Written problem :: Return only those lines from the line containing "Recreate this scene" to the line containing "CAM_R = (-0.03894, -0.04053, -0.01035)", both included, and please omit the pictures.

Dataset records ::
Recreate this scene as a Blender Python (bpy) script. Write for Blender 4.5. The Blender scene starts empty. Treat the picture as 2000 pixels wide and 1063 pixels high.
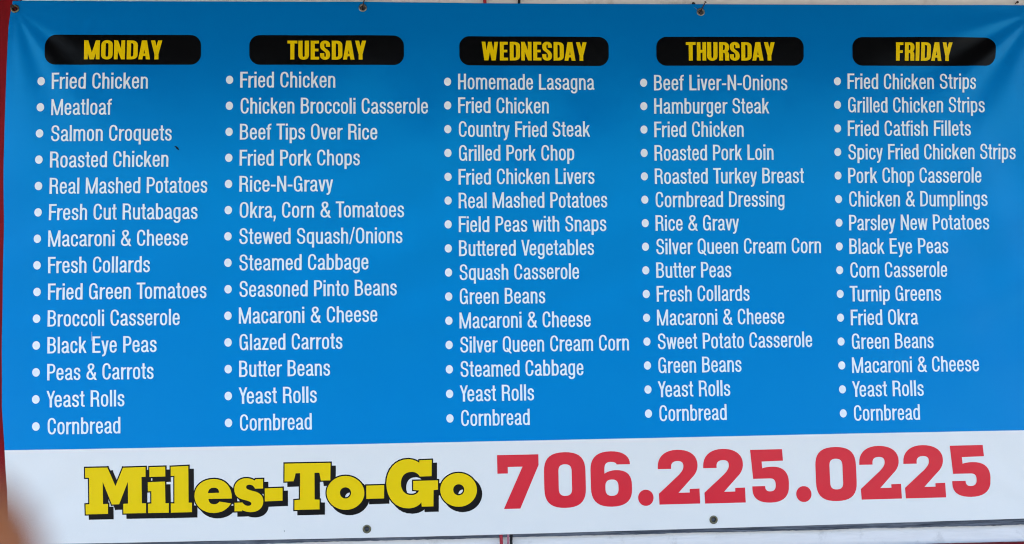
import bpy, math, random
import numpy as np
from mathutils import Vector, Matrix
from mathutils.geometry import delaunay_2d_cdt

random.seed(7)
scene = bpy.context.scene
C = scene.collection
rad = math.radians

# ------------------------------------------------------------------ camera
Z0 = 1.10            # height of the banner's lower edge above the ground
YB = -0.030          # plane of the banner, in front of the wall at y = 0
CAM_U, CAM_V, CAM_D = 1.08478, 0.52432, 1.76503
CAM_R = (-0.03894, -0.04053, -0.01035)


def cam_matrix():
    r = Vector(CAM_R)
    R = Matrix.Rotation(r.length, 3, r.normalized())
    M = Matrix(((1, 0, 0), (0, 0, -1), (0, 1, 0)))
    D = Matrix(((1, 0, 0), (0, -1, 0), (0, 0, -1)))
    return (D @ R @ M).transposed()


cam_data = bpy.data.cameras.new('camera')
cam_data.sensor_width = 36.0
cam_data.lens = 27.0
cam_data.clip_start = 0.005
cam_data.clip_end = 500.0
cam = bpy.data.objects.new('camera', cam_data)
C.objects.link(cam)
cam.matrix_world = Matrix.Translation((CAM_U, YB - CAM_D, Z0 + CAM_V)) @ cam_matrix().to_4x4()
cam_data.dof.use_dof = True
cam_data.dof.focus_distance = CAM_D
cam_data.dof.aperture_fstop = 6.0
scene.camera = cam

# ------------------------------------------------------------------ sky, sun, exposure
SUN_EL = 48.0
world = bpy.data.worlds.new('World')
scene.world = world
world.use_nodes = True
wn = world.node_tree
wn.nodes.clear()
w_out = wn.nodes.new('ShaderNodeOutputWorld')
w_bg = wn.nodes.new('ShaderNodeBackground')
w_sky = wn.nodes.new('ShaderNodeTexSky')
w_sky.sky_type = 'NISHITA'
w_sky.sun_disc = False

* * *

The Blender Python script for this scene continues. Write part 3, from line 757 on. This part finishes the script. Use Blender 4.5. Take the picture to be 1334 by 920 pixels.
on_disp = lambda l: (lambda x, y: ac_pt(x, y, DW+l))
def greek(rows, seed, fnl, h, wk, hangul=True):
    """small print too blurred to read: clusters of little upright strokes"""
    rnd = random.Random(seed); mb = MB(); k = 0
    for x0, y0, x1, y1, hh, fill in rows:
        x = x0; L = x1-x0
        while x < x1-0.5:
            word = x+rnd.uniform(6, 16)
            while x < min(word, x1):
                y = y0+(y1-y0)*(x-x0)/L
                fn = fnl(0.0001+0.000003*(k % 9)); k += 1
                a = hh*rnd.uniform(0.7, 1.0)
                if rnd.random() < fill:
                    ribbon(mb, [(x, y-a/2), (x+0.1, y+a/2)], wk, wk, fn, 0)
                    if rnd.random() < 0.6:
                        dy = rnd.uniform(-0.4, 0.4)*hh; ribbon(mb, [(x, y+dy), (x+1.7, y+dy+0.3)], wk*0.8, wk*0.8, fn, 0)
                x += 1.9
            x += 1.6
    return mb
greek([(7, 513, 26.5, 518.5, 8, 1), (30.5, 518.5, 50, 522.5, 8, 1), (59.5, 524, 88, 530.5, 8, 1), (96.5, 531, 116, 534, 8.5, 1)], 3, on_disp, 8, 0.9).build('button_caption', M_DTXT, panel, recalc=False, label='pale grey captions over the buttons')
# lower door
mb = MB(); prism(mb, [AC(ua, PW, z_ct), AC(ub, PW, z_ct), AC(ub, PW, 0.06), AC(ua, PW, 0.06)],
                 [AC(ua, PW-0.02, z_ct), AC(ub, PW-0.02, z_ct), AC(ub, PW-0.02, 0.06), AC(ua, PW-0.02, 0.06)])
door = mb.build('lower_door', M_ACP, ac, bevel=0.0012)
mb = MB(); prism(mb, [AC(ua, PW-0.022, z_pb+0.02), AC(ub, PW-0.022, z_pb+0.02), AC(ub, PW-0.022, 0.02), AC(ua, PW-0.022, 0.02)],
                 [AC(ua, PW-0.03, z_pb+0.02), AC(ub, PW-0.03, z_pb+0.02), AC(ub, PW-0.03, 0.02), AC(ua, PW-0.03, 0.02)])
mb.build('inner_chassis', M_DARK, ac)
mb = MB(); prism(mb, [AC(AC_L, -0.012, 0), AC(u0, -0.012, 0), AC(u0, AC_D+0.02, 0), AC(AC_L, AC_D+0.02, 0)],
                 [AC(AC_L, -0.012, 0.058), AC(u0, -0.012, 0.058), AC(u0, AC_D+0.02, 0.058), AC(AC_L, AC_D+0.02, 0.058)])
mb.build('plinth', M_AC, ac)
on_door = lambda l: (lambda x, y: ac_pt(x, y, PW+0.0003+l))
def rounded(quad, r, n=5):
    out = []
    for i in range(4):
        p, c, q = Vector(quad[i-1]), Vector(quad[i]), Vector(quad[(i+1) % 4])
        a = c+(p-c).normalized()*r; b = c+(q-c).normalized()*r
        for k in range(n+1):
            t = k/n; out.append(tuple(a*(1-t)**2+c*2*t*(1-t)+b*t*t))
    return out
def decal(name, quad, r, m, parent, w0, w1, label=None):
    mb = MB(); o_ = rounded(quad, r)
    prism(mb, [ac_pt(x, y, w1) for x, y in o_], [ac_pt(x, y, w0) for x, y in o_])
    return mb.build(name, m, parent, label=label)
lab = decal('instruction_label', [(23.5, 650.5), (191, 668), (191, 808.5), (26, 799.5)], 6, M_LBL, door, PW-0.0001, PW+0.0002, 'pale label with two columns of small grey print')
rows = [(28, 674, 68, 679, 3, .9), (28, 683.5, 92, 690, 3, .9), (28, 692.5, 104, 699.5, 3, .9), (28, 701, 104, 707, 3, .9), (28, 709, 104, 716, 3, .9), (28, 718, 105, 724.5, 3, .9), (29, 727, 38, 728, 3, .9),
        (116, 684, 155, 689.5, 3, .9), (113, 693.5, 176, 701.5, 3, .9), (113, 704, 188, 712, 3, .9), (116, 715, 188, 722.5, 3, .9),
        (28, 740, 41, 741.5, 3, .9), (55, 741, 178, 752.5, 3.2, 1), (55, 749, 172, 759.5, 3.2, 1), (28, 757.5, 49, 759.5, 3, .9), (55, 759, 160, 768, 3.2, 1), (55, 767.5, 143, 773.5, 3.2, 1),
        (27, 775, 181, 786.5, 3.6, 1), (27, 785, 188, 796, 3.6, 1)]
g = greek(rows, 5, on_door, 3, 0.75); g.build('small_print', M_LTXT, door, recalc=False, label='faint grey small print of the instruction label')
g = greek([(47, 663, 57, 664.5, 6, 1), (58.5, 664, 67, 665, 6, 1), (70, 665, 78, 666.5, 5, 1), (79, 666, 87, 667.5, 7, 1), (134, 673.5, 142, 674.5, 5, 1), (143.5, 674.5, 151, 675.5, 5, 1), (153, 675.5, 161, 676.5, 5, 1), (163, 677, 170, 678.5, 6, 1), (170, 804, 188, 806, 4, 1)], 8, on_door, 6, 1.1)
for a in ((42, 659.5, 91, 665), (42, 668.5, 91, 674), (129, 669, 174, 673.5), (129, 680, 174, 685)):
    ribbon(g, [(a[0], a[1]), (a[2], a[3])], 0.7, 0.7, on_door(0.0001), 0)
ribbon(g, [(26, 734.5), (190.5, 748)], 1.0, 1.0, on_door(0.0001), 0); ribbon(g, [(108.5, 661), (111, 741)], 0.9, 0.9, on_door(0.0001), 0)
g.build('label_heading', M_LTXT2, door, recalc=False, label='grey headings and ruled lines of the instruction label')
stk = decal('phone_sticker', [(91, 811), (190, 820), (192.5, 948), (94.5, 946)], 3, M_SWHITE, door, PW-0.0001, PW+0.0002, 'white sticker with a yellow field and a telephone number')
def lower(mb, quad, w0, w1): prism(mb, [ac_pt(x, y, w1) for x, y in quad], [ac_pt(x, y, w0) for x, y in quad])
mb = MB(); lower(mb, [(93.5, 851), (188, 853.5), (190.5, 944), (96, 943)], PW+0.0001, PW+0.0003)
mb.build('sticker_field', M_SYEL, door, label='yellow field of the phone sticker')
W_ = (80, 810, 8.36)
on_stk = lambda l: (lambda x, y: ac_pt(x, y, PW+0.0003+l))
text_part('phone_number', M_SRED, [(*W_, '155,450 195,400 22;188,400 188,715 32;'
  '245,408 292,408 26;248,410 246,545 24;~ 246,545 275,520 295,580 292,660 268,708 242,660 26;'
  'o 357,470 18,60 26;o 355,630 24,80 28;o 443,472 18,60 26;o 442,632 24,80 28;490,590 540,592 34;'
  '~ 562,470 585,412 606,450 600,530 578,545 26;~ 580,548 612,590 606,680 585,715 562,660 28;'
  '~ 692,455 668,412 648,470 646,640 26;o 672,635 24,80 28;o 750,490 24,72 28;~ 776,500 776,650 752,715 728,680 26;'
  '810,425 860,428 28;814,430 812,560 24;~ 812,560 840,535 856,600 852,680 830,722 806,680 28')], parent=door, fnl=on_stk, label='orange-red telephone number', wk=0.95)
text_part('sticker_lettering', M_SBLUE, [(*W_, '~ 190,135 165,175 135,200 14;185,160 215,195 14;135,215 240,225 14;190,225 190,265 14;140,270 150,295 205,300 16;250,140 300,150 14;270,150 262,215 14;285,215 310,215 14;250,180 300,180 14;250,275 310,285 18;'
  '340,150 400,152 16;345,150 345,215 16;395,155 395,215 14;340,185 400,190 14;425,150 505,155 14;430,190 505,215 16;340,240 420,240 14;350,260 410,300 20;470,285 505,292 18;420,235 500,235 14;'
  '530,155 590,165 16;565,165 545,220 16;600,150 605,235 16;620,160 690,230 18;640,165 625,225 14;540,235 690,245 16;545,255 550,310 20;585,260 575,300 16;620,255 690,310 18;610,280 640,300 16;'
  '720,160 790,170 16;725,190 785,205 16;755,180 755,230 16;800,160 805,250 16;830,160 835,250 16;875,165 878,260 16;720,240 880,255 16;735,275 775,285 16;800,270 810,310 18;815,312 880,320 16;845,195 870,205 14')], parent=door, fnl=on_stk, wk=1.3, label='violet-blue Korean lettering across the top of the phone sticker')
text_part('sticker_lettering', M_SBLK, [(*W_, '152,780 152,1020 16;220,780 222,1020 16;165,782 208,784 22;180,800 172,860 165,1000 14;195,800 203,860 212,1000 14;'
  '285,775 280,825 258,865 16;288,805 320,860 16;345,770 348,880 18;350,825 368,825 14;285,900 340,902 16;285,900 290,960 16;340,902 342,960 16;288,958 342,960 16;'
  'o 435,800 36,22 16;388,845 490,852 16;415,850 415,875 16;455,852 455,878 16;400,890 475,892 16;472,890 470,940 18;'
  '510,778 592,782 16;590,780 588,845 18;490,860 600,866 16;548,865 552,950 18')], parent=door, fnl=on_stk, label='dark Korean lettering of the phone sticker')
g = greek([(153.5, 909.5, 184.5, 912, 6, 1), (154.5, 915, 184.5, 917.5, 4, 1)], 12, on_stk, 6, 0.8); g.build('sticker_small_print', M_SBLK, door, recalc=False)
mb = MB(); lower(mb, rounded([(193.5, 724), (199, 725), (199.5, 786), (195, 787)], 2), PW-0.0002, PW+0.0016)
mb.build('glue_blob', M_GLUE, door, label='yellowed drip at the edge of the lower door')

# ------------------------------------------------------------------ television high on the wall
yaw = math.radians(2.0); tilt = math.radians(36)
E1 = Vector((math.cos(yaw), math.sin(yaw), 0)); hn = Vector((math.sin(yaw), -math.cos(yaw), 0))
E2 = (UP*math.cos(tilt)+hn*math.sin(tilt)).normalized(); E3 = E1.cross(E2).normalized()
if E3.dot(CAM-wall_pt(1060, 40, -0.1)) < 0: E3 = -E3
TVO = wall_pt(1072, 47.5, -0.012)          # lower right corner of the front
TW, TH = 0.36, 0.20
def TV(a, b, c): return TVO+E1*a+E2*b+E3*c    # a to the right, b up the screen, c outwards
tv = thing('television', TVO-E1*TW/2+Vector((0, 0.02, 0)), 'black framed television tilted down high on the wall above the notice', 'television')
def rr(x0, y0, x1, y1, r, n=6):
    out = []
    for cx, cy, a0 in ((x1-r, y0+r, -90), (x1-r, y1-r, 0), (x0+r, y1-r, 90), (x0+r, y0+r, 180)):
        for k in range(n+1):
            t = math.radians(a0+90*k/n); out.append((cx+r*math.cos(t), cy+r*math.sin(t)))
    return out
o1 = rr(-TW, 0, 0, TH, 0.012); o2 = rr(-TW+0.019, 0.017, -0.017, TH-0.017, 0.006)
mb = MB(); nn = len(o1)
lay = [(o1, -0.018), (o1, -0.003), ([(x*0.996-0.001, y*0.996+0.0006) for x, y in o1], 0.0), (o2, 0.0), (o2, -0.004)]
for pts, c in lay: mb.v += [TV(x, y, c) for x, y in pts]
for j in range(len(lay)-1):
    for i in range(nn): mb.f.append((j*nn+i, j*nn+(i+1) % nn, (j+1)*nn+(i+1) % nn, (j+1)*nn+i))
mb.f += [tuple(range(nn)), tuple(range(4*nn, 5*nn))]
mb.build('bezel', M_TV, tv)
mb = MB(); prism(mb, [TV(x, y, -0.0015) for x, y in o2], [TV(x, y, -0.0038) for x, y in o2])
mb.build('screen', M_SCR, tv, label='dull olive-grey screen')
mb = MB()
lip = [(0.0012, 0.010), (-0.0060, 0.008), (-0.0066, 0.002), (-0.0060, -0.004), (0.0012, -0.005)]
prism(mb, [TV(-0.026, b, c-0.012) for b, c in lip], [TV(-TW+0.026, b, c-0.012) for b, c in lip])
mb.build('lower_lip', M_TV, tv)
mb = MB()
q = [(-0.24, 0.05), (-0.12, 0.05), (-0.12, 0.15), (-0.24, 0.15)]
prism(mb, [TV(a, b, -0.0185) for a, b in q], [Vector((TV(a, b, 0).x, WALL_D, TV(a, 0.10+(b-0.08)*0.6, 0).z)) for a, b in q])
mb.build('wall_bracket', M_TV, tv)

Solution to the problem ::
Recreate this scene as a Blender Python (bpy) script. Write for Blender 4.5. The Blender scene starts empty. Treat the picture as 2000 pixels wide and 1063 pixels high.
import bpy, math, random
import numpy as np
from mathutils import Vector, Matrix
from mathutils.geometry import delaunay_2d_cdt

random.seed(7)
scene = bpy.context.scene
C = scene.collection
rad = math.radians

# ------------------------------------------------------------------ camera
Z0 = 1.10            # height of the banner's lower edge above the ground
YB = -0.030          # plane of the banner, in front of the wall at y = 0
CAM_U, CAM_V, CAM_D = 1.08478, 0.52432, 1.76503
CAM_R = (-0.03894, -0.04053, -0.01035)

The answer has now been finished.